**SHORT EXERCISE**: Your task is to reproduce, verbatim and without pictures, the lines from the opening of the listing through the line containing "def gZ(py, Y): return H - (py - CY) / F * Y".

**RAW DATA**:
■ ■ ■ ■
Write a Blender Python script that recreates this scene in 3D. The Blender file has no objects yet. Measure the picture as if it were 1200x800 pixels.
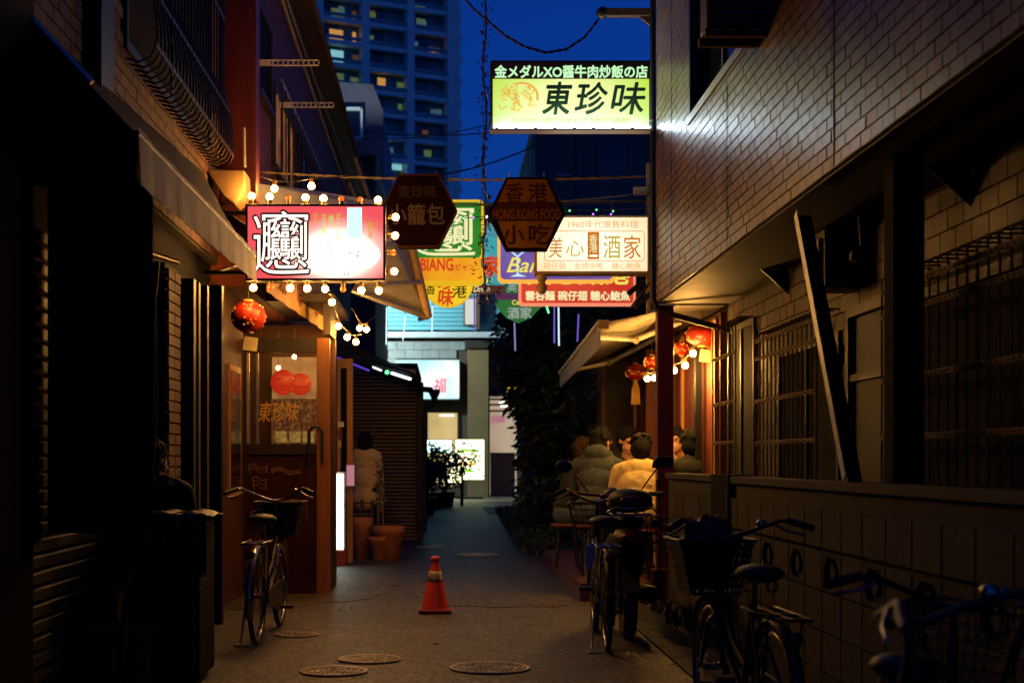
import bpy, bmesh, math, random
import numpy as np
from mathutils import Vector, Matrix, Euler
random.seed(7)
R = math.radians
SC = bpy.context.scene
COL = SC.collection

# ------------------------------------------------------------------ camera, sky, exposure
F, CX, CY, H = 1667.0, 522.0, 540.0, 1.25
def at(px, py, Y):
    return Vector(((px - CX) / F * Y, Y, H - (py - CY) / F * Y))
def gX(px, Y): return (px - CX) / F * Y
def gZ(py, Y): return H - (py - CY) / F * Y

cam = bpy.data.cameras.new("camera"); camo = bpy.data.objects.new("camera", cam); COL.objects.link(camo)
camo.location = (0, 0, H); camo.rotation_euler = (R(90), 0, 0)
cam.lens = F / 1200 * 36; cam.sensor_width = 36
cam.shift_x = 78 / 1200; cam.shift_y = 140 / 1200
cam.clip_start = 0.1; cam.clip_end = 2000
cam.dof.use_dof = True; cam.dof.focus_distance = 11.0; cam.dof.aperture_fstop = 3.2
SC.camera = camo

W = bpy.data.worlds.new("World"); SC.world = W; W.use_nodes = True
nt = W.node_tree; bg = nt.nodes["Background"]
sky = nt.nodes.new("ShaderNodeTexSky"); sky.sky_type = 'NISHITA'; sky.sun_disc = False
sky.sun_elevation = R(4.3); sky.sun_rotation = R(75); sky.ozone_density = 6.0; sky.air_density = 1.0; sky.dust_density = 0.2
hs = nt.nodes.new("ShaderNodeMixRGB"); hs.blend_type = 'MULTIPLY'; hs.inputs[0].default_value = 1
hs.inputs[2].default_value = (0.18, 0.38, 1.0, 1)          # the deep saturated blue hour of the photograph
nt.links.new(sky.outputs[0], hs.inputs[1]); nt.links.new(hs.outputs[0], bg.inputs[0])
bg.inputs[1].default_value = 0.15
SC.view_settings.view_transform = 'Standard'; SC.view_settings.look = 'None'
SC.view_settings.exposure = 0; SC.view_settings.gamma = 1
SC.render.engine = 'CYCLES'
cy = SC.cycles
cy.use_denoising = True; cy.max_bounces = 6; cy.diffuse_bounces = 3; cy.glossy_bounces = 3
cy.transmission_bounces = 6; cy.transparent_max_bounces = 12; cy.sample_clamp_indirect = 3; cy.sample_clamp_direct = 40
cy.caustics_reflective = False; cy.caustics_refractive = False

# ------------------------------------------------------------------ materials
M = {}
def mat(name, col, rough=0.6, metal=0.0, var=0.25, scale=6.0, bump=0.0, bscale=None, spec=0.5, col2=None, stretch=None, alpha=None, trans=0.0, rand=0.0, coat=0.0):
    m = bpy.data.materials.new(name); m.use_nodes = True; n = m.node_tree.nodes; L = m.node_tree.links
    b = n["Principled BSDF"]
    b.inputs["Roughness"].default_value = rough; b.inputs["Metallic"].default_value = metal
    b.inputs["Specular IOR Level"].default_value = spec
    if coat: b.inputs["Coat Weight"].default_value = coat; b.inputs["Coat Roughness"].default_value = .15
    tc = n.new("ShaderNodeTexCoord"); mp = n.new("ShaderNodeMapping"); L.new(tc.outputs["Object"], mp.inputs[0])
    if stretch: mp.inputs["Scale"].default_value = stretch
    no = n.new("ShaderNodeTexNoise"); no.inputs["Scale"].default_value = scale; no.inputs["Detail"].default_value = 6; no.inputs["Roughness"].default_value = .65
    if rand:
        gp = n.new("ShaderNodeNewGeometry"); L.new(gp.outputs["Position"], mp.inputs[0])
    L.new(mp.outputs[0], no.inputs[0])
    rp = n.new("ShaderNodeValToRGB"); rp.color_ramp.elements[0].position = .3; rp.color_ramp.elements[1].position = .72
    c2 = col2 or tuple(c * (1 - var * 1.3) for c in col)
    c1 = tuple(min(1, c * (1 + var * .6)) for c in col) if not col2 else col
    rp.color_ramp.elements[0].color = (*c2, 1); rp.color_ramp.elements[1].color = (*c1, 1)
    L.new(no.outputs[0], rp.inputs[0])
    out = rp.outputs[0]
    if rand:
        oi = n.new("ShaderNodeObjectInfo"); ge = n.new("ShaderNodeNewGeometry"); ad = n.new("ShaderNodeMath"); fr = n.new("ShaderNodeMath"); fr.operation = 'FRACT'
        L.new(oi.outputs["Random"], ad.inputs[0]); L.new(ge.outputs["Random Per Island"], ad.inputs[1]); L.new(ad.outputs[0], fr.inputs[0])
        mr = n.new("ShaderNodeMapRange"); mr.inputs[3].default_value = 1 - rand; mr.inputs[4].default_value = 1 + rand; L.new(fr.outputs[0], mr.inputs[0])
        mx = n.new("ShaderNodeVectorMath"); mx.operation = 'SCALE'; L.new(out, mx.inputs[0]); L.new(mr.outputs[0], mx.inputs[3]); out = mx.outputs[0]
    L.new(out, b.inputs["Base Color"])
    rr = n.new("ShaderNodeMapRange"); rr.inputs[3].default_value = max(.02, rough - .12); rr.inputs[4].default_value = min(1, rough + .15)
    L.new(no.outputs[0], rr.inputs[0]); L.new(rr.outputs[0], b.inputs["Roughness"])
    if bump:
        bn = n.new("ShaderNodeTexNoise"); bn.inputs["Scale"].default_value = bscale or scale * 6; bn.inputs["Detail"].default_value = 4
        L.new(mp.outputs[0], bn.inputs[0])
        bp = n.new("ShaderNodeBump"); bp.inputs["Strength"].default_value = bump; bp.inputs["Distance"].default_value = .01
        L.new(bn.outputs[0], bp.inputs["Height"]); L.new(bp.outputs[0], b.inputs["Normal"])
    if trans: b.inputs["Transmission Weight"].default_value = trans
    if alpha is not None: b.inputs["Alpha"].default_value = alpha
    M[name] = m; return m
def emat(name, col, strength, col2=None, scale=3.0, lo=.35, hi=.65):
    m = bpy.data.materials.new(name); m.use_nodes = True; n = m.node_tree.nodes; L = m.node_tree.links
    b = n["Principled BSDF"]; b.inputs["Base Color"].default_value = (*[min(.5, c) * .25 for c in col], 1); b.inputs["Roughness"].default_value = .35
    b.inputs["Emission Strength"].default_value = strength; b.inputs["Emission Color"].default_value = (*col, 1)
    if col2:
        tc = n.new("ShaderNodeTexCoord"); no = n.new("ShaderNodeTexNoise"); no.inputs["Scale"].default_value = scale; no.inputs["Detail"].default_value = 2
        L.new(tc.outputs["Object"], no.inputs[0]); rp = n.new("ShaderNodeValToRGB")
        rp.color_ramp.elements[0].position = lo; rp.color_ramp.elements[1].position = hi
        rp.color_ramp.elements[0].color = (*col, 1); rp.color_ramp.elements[1].color = (*col2, 1)
        L.new(no.outputs[0], rp.inputs[0]); L.new(rp.outputs[0], b.inputs["Emission Color"])
    M[name] = m; return m
def gmat(name, col, strength, edge, centre, radii, power=1.0):
    """back-lit printed panel whose tubes sit behind its centre: colour runs from 'col' at the hot spot to 'edge' at the rim"""
    m = bpy.data.materials.new(name); m.use_nodes = True; n = m.node_tree.nodes; L = m.node_tree.links
    b = n["Principled BSDF"]; b.inputs["Base Color"].default_value = (.08, .08, .08, 1); b.inputs["Roughness"].default_value = .25
    tc = n.new("ShaderNodeTexCoord"); mp = n.new("ShaderNodeMapping"); mp.vector_type = 'TEXTURE'
    mp.inputs["Location"].default_value = centre; mp.inputs["Scale"].default_value = radii
    L.new(tc.outputs["Object"], mp.inputs[0]); ln = n.new("ShaderNodeVectorMath"); ln.operation = 'LENGTH'; L.new(mp.outputs[0], ln.inputs[0])
    rp = n.new("ShaderNodeValToRGB"); e = rp.color_ramp.elements
    e[0].position = .35; e[0].color = (*col, 1); e[1].position = 1.0; e[1].color = (*edge, 1)
    L.new(ln.outputs["Value"], rp.inputs[0]); L.new(rp.outputs[0], b.inputs["Emission Color"])
    b.inputs["Emission Strength"].default_value = strength
    M[name] = m; return m
def tmat(name, col, rough=.05, alpha=.25):
    m = mat(name, col, rough, var=.05); m.node_tree.nodes["Principled BSDF"].inputs["Alpha"].default_value = alpha; return m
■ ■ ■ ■
**RESULT OF THIS EXERCISE**:
Write a Blender Python script that recreates this scene in 3D. The Blender file has no objects yet. Measure the picture as if it were 1200x800 pixels.
import bpy, bmesh, math, random
import numpy as np
from mathutils import Vector, Matrix, Euler
random.seed(7)
R = math.radians
SC = bpy.context.scene
COL = SC.collection

# ------------------------------------------------------------------ camera, sky, exposure
F, CX, CY, H = 1667.0, 522.0, 540.0, 1.25
def at(px, py, Y):
    return Vector(((px - CX) / F * Y, Y, H - (py - CY) / F * Y))
def gX(px, Y): return (px - CX) / F * Y
def gZ(py, Y): return H - (py - CY) / F * Y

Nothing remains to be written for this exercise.